• SHORT EXERCISE:
Here are records with pictures in them. Copy all of them exactly and leave the pictures out.

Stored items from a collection
↓↓↓

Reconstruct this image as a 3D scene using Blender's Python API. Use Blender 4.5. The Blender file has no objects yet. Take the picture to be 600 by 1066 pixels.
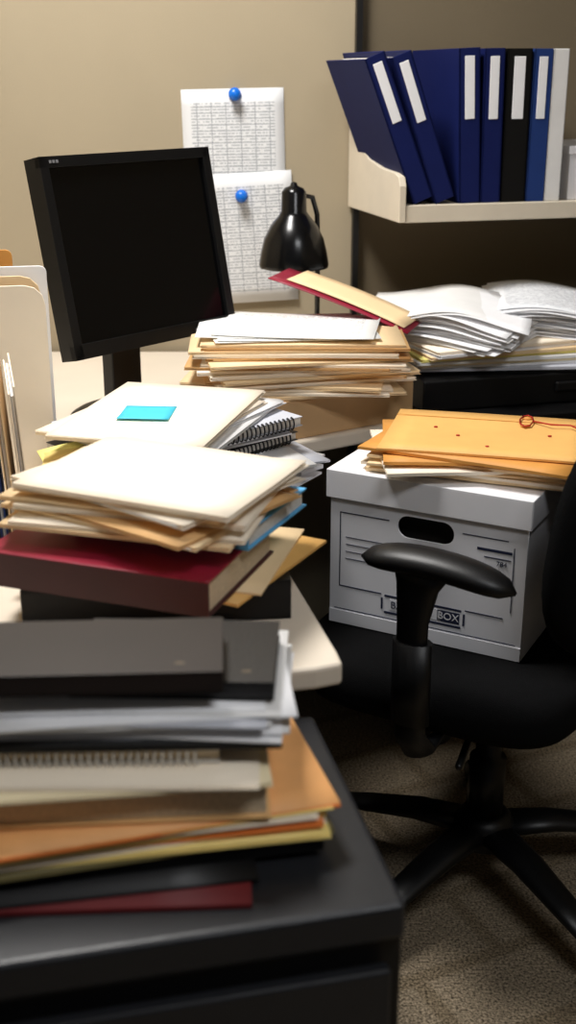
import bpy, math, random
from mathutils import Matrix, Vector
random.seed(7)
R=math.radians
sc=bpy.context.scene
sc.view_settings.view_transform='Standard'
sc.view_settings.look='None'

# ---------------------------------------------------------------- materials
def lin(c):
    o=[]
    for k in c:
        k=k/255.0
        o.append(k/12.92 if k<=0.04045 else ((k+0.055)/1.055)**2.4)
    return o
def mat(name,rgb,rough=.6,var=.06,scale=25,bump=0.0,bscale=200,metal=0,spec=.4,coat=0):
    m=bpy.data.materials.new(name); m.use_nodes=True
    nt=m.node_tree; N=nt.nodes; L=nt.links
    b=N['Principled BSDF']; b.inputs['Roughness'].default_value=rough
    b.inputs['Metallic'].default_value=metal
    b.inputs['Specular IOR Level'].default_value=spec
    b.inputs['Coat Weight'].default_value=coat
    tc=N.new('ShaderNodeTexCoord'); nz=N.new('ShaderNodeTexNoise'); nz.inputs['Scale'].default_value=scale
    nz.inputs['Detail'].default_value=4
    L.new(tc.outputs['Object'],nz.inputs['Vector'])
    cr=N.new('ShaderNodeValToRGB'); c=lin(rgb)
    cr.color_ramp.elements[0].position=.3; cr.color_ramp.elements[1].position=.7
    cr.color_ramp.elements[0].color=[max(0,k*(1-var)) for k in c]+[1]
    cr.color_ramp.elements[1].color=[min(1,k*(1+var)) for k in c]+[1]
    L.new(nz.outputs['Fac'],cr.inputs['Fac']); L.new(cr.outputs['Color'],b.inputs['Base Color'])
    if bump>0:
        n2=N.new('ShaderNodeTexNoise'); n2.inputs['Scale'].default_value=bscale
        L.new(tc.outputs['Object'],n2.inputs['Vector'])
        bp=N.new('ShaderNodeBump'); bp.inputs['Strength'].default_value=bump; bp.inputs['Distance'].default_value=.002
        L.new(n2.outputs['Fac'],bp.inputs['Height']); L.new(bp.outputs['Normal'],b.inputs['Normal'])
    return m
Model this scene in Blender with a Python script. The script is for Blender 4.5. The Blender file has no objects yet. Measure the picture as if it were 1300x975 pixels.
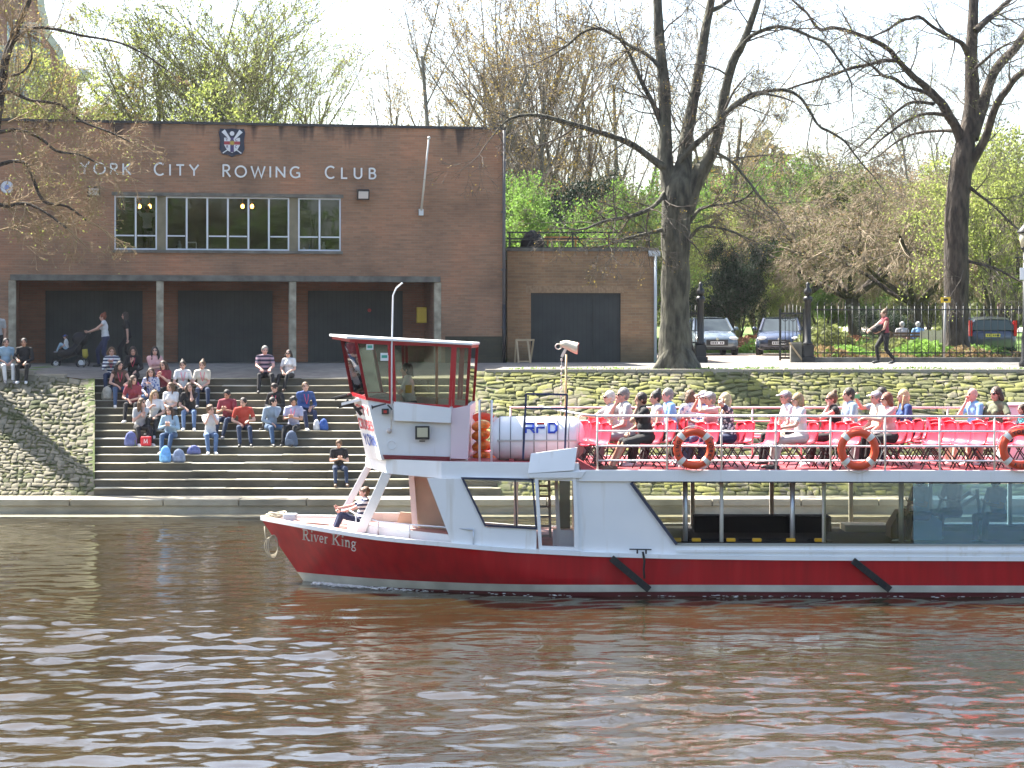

↑↑↑

• SOLUTION BELOW:
Reconstruct this image as a 3D scene using Blender's Python API. Use Blender 4.5. The Blender file has no objects yet. Take the picture to be 600 by 1066 pixels.
import bpy, math, random
from mathutils import Matrix, Vector
random.seed(7)
R=math.radians
sc=bpy.context.scene
sc.view_settings.view_transform='Standard'
sc.view_settings.look='None'

# ---------------------------------------------------------------- materials
def lin(c):
    o=[]
    for k in c:
        k=k/255.0
        o.append(k/12.92 if k<=0.04045 else ((k+0.055)/1.055)**2.4)
    return o
def mat(name,rgb,rough=.6,var=.06,scale=25,bump=0.0,bscale=200,metal=0,spec=.4,coat=0):
    m=bpy.data.materials.new(name); m.use_nodes=True
    nt=m.node_tree; N=nt.nodes; L=nt.links
    b=N['Principled BSDF']; b.inputs['Roughness'].default_value=rough
    b.inputs['Metallic'].default_value=metal
    b.inputs['Specular IOR Level'].default_value=spec
    b.inputs['Coat Weight'].default_value=coat
    tc=N.new('ShaderNodeTexCoord'); nz=N.new('ShaderNodeTexNoise'); nz.inputs['Scale'].default_value=scale
    nz.inputs['Detail'].default_value=4
    L.new(tc.outputs['Object'],nz.inputs['Vector'])
    cr=N.new('ShaderNodeValToRGB'); c=lin(rgb)
    cr.color_ramp.elements[0].position=.3; cr.color_ramp.elements[1].position=.7
    cr.color_ramp.elements[0].color=[max(0,k*(1-var)) for k in c]+[1]
    cr.color_ramp.elements[1].color=[min(1,k*(1+var)) for k in c]+[1]
    L.new(nz.outputs['Fac'],cr.inputs['Fac']); L.new(cr.outputs['Color'],b.inputs['Base Color'])
    if bump>0:
        n2=N.new('ShaderNodeTexNoise'); n2.inputs['Scale'].default_value=bscale
        L.new(tc.outputs['Object'],n2.inputs['Vector'])
        bp=N.new('ShaderNodeBump'); bp.inputs['Strength'].default_value=bump; bp.inputs['Distance'].default_value=.002
        L.new(n2.outputs['Fac'],bp.inputs['Height']); L.new(bp.outputs['Normal'],b.inputs['Normal'])
    return m
Model this scene in Blender with a Python script. The script is for Blender 4.5. The Blender file has no objects yet. Measure the picture as if it were 1300x975 pixels.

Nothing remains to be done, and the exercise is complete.